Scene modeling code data
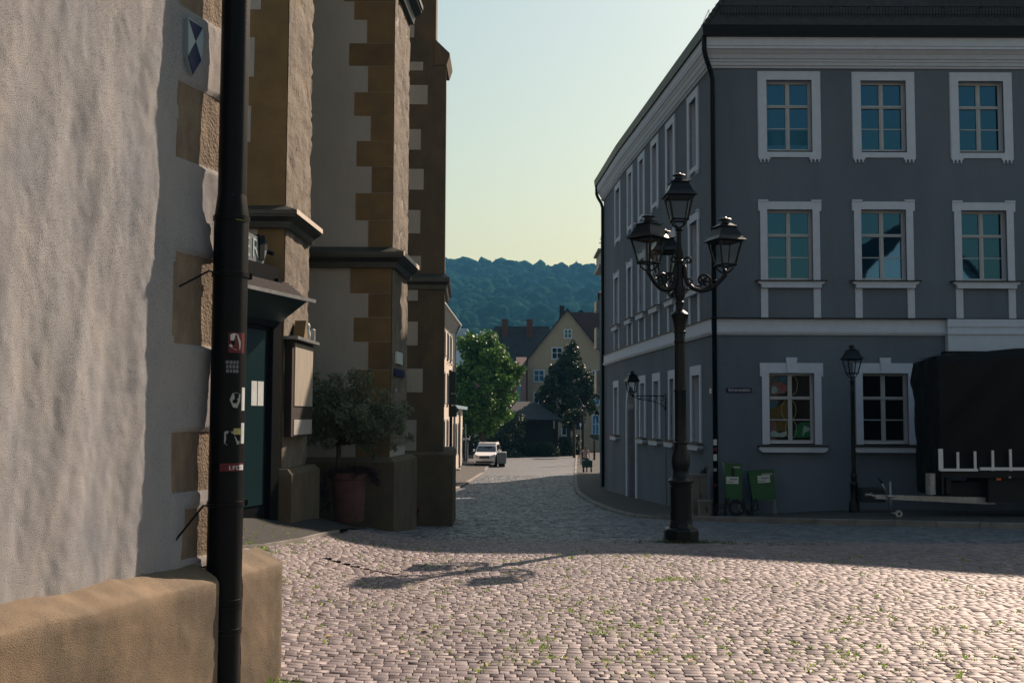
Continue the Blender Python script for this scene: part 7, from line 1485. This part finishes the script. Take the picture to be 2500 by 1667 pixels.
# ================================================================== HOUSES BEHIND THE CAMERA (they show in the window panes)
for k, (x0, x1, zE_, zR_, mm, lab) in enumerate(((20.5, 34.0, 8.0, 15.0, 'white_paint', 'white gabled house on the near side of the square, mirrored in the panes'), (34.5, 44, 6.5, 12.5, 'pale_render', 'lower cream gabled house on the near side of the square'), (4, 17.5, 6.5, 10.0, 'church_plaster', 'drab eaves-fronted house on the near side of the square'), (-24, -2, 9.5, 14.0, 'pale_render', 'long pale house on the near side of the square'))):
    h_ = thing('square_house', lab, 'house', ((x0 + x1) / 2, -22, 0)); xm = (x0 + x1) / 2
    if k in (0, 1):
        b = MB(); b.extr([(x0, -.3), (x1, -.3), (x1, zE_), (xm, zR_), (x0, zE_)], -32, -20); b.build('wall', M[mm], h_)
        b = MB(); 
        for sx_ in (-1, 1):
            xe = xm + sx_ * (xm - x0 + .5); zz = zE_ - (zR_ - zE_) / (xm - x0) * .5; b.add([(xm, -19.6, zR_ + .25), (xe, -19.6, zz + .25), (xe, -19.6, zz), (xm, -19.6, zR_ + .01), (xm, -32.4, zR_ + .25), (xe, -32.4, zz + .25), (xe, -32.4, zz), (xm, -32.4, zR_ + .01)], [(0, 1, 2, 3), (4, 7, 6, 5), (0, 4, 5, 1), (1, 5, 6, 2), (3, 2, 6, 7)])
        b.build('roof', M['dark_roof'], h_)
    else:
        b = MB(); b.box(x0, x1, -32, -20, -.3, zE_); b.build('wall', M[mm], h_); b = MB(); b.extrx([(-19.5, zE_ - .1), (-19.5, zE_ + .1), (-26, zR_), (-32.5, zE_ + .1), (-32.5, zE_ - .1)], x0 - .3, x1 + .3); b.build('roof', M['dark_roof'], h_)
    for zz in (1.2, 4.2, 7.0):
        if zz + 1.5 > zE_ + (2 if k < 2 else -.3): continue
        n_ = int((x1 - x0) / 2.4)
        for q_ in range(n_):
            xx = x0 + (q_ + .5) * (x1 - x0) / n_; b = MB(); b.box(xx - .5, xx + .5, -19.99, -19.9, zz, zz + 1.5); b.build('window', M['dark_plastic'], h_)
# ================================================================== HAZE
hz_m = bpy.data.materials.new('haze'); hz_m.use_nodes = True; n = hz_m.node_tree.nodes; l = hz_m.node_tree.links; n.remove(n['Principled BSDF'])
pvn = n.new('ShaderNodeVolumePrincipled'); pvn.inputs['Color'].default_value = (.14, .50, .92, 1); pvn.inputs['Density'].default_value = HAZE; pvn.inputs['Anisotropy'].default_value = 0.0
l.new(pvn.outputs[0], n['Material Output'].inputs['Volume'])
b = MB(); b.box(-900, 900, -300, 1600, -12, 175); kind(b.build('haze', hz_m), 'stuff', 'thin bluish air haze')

==

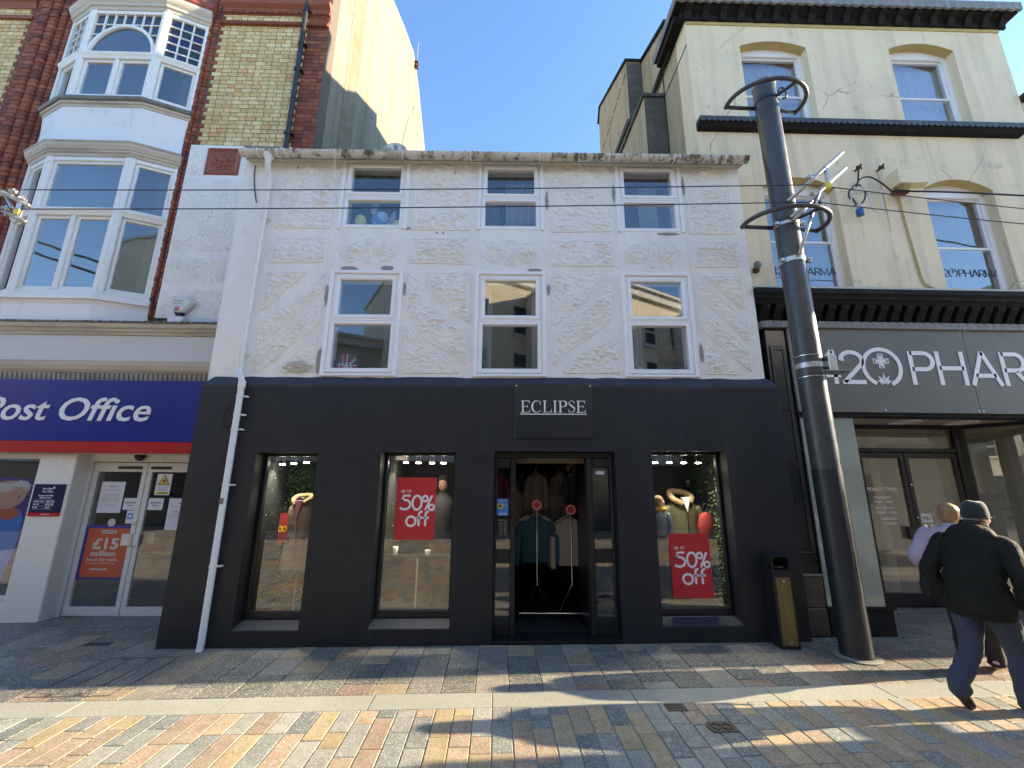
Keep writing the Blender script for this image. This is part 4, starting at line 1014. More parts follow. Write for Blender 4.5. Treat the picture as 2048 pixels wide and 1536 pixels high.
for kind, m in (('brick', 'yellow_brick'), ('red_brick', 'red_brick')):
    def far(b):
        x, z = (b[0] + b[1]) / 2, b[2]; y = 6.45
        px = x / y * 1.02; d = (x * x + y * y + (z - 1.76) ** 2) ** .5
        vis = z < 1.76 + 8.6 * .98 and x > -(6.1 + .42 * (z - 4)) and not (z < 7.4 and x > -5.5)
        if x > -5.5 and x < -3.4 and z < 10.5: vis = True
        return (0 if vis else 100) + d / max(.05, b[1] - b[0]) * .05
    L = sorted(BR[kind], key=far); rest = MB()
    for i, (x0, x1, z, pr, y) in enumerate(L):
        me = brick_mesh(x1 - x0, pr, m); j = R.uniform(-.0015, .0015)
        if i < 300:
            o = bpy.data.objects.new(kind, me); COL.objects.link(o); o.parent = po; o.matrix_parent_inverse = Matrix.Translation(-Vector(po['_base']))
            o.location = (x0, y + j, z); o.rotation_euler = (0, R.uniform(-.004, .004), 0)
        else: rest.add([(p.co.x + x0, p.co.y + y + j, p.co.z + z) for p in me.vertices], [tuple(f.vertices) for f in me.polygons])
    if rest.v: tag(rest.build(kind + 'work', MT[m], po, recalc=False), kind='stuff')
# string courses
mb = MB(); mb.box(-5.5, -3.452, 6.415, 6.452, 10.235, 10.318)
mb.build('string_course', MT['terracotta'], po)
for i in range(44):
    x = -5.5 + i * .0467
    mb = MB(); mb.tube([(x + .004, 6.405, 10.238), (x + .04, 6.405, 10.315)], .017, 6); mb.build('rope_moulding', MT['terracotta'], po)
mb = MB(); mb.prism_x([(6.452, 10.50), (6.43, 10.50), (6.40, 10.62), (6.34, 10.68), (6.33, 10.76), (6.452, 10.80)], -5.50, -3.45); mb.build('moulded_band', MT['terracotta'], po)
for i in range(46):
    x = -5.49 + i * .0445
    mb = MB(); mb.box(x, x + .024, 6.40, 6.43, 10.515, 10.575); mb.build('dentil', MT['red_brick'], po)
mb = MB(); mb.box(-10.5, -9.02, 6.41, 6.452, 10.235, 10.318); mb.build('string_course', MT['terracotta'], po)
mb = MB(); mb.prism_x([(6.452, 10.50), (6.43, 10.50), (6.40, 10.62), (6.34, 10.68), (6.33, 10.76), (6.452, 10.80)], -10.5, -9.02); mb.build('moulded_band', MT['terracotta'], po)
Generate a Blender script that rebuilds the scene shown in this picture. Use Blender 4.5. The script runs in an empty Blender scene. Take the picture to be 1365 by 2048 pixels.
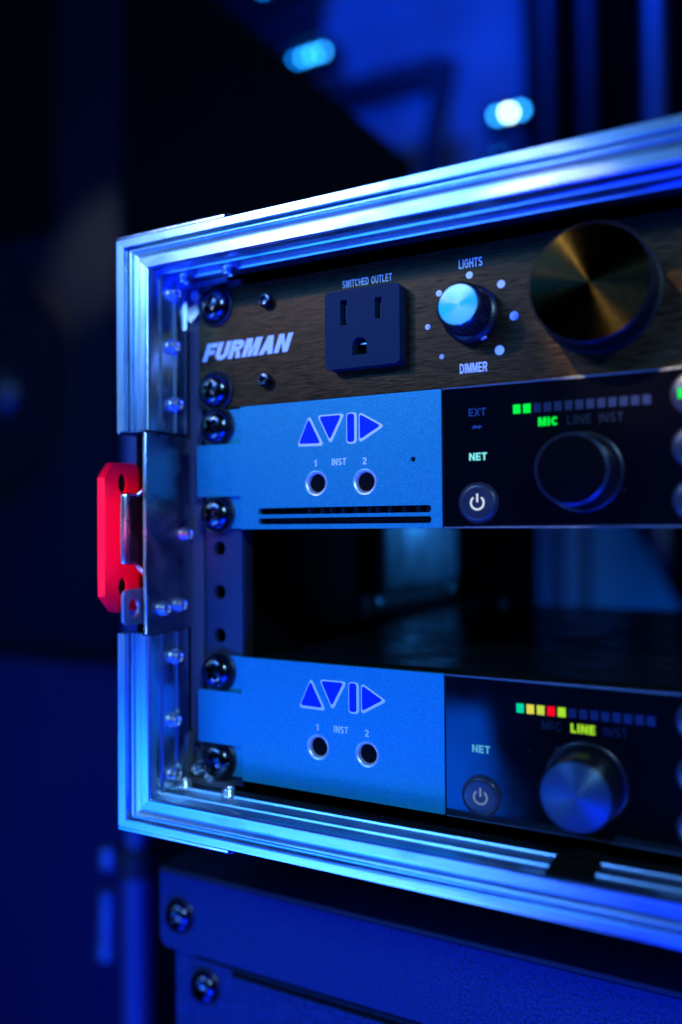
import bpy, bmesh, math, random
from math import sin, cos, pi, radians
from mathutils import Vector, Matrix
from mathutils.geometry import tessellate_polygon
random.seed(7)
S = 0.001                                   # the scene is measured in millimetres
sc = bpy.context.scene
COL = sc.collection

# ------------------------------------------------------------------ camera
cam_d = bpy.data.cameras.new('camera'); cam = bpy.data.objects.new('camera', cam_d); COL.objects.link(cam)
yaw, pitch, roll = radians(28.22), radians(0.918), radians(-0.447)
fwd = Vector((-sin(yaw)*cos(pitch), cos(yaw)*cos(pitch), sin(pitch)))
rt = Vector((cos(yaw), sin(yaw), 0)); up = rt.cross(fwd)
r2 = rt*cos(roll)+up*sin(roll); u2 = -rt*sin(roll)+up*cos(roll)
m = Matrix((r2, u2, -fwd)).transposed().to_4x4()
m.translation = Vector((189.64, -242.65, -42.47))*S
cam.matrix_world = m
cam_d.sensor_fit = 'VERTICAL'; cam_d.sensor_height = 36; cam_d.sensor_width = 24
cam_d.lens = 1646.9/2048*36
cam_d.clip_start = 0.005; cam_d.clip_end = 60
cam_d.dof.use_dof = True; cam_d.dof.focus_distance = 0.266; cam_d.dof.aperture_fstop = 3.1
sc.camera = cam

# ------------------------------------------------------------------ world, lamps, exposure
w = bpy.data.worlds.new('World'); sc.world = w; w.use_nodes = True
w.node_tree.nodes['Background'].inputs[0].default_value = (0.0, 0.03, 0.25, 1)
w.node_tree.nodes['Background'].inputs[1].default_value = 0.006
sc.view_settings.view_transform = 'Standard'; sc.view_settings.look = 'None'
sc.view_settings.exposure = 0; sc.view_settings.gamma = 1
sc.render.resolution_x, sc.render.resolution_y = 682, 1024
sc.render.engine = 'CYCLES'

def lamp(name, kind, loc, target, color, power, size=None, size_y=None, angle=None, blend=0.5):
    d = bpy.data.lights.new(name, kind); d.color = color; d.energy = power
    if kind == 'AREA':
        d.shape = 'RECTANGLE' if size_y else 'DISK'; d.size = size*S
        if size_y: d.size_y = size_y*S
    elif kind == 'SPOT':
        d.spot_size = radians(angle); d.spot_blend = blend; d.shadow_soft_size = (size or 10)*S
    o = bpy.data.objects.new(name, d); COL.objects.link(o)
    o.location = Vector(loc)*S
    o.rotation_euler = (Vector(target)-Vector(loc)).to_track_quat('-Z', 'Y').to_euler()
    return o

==

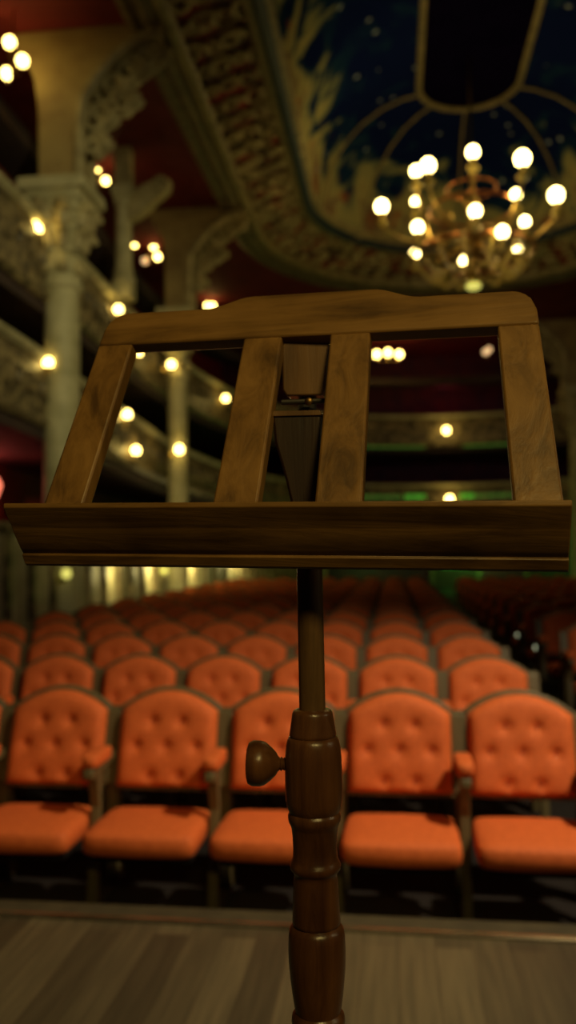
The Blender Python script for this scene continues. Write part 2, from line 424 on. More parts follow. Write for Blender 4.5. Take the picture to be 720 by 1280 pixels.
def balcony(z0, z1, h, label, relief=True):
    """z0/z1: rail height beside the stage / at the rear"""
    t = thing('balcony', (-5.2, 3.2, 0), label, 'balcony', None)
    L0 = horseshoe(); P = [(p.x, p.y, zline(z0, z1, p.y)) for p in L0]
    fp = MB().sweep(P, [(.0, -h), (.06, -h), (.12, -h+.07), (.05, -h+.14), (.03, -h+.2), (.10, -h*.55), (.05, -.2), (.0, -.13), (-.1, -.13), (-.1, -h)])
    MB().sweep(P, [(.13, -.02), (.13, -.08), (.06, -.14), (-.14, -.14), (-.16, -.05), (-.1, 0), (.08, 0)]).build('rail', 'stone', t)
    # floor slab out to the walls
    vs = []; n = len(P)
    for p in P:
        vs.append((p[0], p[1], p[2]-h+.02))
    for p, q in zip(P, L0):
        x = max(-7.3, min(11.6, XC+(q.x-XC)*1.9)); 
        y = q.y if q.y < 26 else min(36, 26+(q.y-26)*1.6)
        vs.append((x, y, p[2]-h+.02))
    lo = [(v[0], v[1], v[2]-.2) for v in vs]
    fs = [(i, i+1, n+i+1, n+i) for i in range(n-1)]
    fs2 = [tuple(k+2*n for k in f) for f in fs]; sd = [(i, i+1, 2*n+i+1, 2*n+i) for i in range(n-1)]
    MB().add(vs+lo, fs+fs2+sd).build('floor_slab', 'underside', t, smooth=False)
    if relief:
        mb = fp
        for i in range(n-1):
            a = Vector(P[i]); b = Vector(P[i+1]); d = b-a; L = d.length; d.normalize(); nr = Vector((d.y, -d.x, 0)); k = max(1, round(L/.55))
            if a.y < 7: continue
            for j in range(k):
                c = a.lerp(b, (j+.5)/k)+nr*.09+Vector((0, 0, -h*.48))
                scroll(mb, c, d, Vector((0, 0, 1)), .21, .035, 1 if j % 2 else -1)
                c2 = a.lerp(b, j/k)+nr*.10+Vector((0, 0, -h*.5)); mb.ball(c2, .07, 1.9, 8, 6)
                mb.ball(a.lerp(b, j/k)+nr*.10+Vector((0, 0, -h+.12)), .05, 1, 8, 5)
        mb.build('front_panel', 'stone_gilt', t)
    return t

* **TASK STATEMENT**
Repeat, word for word, the lines of the material above from the one holding "Generate a Blender" through the one holding "COL = sc.collection". Leave out pictures.

* **THE ANSWER**
Generate a Blender script that rebuilds the scene shown in this picture. Use Blender 4.5. The script runs in an empty Blender scene. Take the picture to be 1365 by 2048 pixels.
import bpy, bmesh, math, random
from math import sin, cos, pi, radians
from mathutils import Vector, Matrix
from mathutils.geometry import tessellate_polygon
random.seed(7)
S = 0.001                                   # the scene is measured in millimetres
sc = bpy.context.scene
COL = sc.collection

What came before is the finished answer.